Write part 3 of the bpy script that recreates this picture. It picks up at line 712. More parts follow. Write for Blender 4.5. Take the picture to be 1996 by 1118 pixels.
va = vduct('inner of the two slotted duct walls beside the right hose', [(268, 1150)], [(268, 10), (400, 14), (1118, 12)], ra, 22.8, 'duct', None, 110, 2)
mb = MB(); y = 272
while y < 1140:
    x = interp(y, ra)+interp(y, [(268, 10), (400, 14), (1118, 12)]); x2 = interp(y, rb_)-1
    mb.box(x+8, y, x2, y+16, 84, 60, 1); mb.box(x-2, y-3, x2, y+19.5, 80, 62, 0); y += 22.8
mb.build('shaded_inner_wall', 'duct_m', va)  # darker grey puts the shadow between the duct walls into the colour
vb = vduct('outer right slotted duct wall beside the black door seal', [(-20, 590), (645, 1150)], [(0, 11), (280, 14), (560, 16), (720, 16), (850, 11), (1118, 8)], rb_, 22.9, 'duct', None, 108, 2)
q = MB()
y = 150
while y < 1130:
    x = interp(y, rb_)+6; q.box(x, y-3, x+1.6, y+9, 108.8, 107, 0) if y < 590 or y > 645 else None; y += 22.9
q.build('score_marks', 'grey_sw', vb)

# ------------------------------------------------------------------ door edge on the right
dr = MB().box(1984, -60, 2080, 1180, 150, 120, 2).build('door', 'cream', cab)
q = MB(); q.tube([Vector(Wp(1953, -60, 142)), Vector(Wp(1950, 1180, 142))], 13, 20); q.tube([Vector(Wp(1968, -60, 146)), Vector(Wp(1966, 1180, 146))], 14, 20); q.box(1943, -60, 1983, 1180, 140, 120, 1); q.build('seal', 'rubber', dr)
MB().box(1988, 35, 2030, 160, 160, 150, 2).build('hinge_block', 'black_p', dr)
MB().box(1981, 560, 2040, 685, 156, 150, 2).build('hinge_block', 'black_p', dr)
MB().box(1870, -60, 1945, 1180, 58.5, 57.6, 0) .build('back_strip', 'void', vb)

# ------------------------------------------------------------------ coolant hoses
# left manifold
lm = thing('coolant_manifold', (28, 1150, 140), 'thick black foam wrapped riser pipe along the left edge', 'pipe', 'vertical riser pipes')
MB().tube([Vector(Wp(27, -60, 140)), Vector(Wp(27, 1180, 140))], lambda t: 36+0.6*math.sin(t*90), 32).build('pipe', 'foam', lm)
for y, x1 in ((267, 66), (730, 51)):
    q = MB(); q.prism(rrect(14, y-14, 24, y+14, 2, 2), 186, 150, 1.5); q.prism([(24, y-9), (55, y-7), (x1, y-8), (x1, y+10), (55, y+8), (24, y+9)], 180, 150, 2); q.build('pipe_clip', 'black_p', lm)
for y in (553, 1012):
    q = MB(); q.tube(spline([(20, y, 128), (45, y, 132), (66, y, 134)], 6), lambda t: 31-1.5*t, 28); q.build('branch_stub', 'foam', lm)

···

Using the data above, output each line exactly.

**THE RESULT**
Write part 3 of the bpy script that recreates this picture. It picks up at line 712. More parts follow. Write for Blender 4.5. Take the picture to be 1996 by 1118 pixels.
va = vduct('inner of the two slotted duct walls beside the right hose', [(268, 1150)], [(268, 10), (400, 14), (1118, 12)], ra, 22.8, 'duct', None, 110, 2)
mb = MB(); y = 272
while y < 1140:
    x = interp(y, ra)+interp(y, [(268, 10), (400, 14), (1118, 12)]); x2 = interp(y, rb_)-1
    mb.box(x+8, y, x2, y+16, 84, 60, 1); mb.box(x-2, y-3, x2, y+19.5, 80, 62, 0); y += 22.8
mb.build('shaded_inner_wall', 'duct_m', va)  # darker grey puts the shadow between the duct walls into the colour
vb = vduct('outer right slotted duct wall beside the black door seal', [(-20, 590), (645, 1150)], [(0, 11), (280, 14), (560, 16), (720, 16), (850, 11), (1118, 8)], rb_, 22.9, 'duct', None, 108, 2)
q = MB()
y = 150
while y < 1130:
    x = interp(y, rb_)+6; q.box(x, y-3, x+1.6, y+9, 108.8, 107, 0) if y < 590 or y > 645 else None; y += 22.9
q.build('score_marks', 'grey_sw', vb)

# ------------------------------------------------------------------ door edge on the right
dr = MB().box(1984, -60, 2080, 1180, 150, 120, 2).build('door', 'cream', cab)
q = MB(); q.tube([Vector(Wp(1953, -60, 142)), Vector(Wp(1950, 1180, 142))], 13, 20); q.tube([Vector(Wp(1968, -60, 146)), Vector(Wp(1966, 1180, 146))], 14, 20); q.box(1943, -60, 1983, 1180, 140, 120, 1); q.build('seal', 'rubber', dr)
MB().box(1988, 35, 2030, 160, 160, 150, 2).build('hinge_block', 'black_p', dr)
MB().box(1981, 560, 2040, 685, 156, 150, 2).build('hinge_block', 'black_p', dr)
MB().box(1870, -60, 1945, 1180, 58.5, 57.6, 0) .build('back_strip', 'void', vb)

# ------------------------------------------------------------------ coolant hoses
# left manifold
lm = thing('coolant_manifold', (28, 1150, 140), 'thick black foam wrapped riser pipe along the left edge', 'pipe', 'vertical riser pipes')
MB().tube([Vector(Wp(27, -60, 140)), Vector(Wp(27, 1180, 140))], lambda t: 36+0.6*math.sin(t*90), 32).build('pipe', 'foam', lm)
for y, x1 in ((267, 66), (730, 51)):
    q = MB(); q.prism(rrect(14, y-14, 24, y+14, 2, 2), 186, 150, 1.5); q.prism([(24, y-9), (55, y-7), (x1, y-8), (x1, y+10), (55, y+8), (24, y+9)], 180, 150, 2); q.build('pipe_clip', 'black_p', lm)
for y in (553, 1012):
    q = MB(); q.tube(spline([(20, y, 128), (45, y, 132), (66, y, 134)], 6), lambda t: 31-1.5*t, 28); q.build('branch_stub', 'foam', lm)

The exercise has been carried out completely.